Work on the footpath at Sulber. Photo: Wendy McDonnell/YDNPA

Work on the footpath at Sulber. Photo: Wendy McDonnell/YDNPA

National park rangers and volunteers are using more than 600 tonnes of stone aggregate to make the going easier for walkers on one of the Yorkshire Dales’ most popular routes.

The material is being airlifted to the slopes of Ingleborough from a quarry in nearby Horton in Ribblesdale.

The section of the path at Sulber is part of the Yorkshire Three Peaks challenge route, walked by an estimated 60,000 people every year.

The 1.6km (1-mile) path between the mountain’s summit and Sulber Nick has become badly rutted, resulting in people’s boots damaging a widening area as they seek to avoid boggy terrain. The erosion was putting at risk an important habitat for plants such as early purple orchid and bird’s eye primrose.

Rangers and volunteers from the national park authority are using the aggregate to engineer a 1.3 km path. The stone is being mixed with subsoil, from the line of the path, to create a hardwearing and free-draining surface. Culverts and cross drains are being installed along the way, while an additional 262m section over peat is being flagged with reclaimed stone.

Sulber Nick is on the final section of the Three Peaks route on the descent from Ingleborough to the traditional finishing point at Horton in Ribblesdale. It is in the Ingleborough national nature reserve. The works on the path are part of the three-year Ingleborough Access Project managed by the national park authority with £180,000 funding from Natural England.
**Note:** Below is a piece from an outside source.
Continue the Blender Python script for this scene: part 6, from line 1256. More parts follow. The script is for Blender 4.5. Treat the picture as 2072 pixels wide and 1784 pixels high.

Last year’s repairs to the High Lot footpath were also part of the project.

Member champion for recreation management at the Yorkshire Dales National Park Authority, Nick Cotton said: “The Sulber Nick path has never been engineered, but anyone who has been there of late knows how much-needed these works are.

“The path has become so boggy that people are diverting to an adjacent ridge, which is an important habitat for early purple orchid, bird’s eye primrose, fell wort and Yorkshire sandwort. An engineered path, constructed in sympathy with the surroundings, will bring walkers once again to the correct path line and prevent further erosion.”

The aggregate has been donated from Horton Quarry owner Hanson UK.

Mr Cotton said: “Hanson UK has been very generous in gifting the huge quantity of aggregate required. Allowing the ranger service to use the northern tip of Horton Quarry as a helicopter lift site has also been a great help. Our thanks go to the company and its excellent local staff.”

Simon Garner, Hanson unit manager for the quarry, said: “We are delighted to be donating the stone needed to make the path safe and help protect the environment by encouraging walkers to use the designated route.

“Horton Quarry is an integral part of the area and we are happy to be able to support the local community in this way.”

People using the Three Peaks route, or walking to Ingleborough summit from Horton, are urged to follow advisory signs while the work is being completed.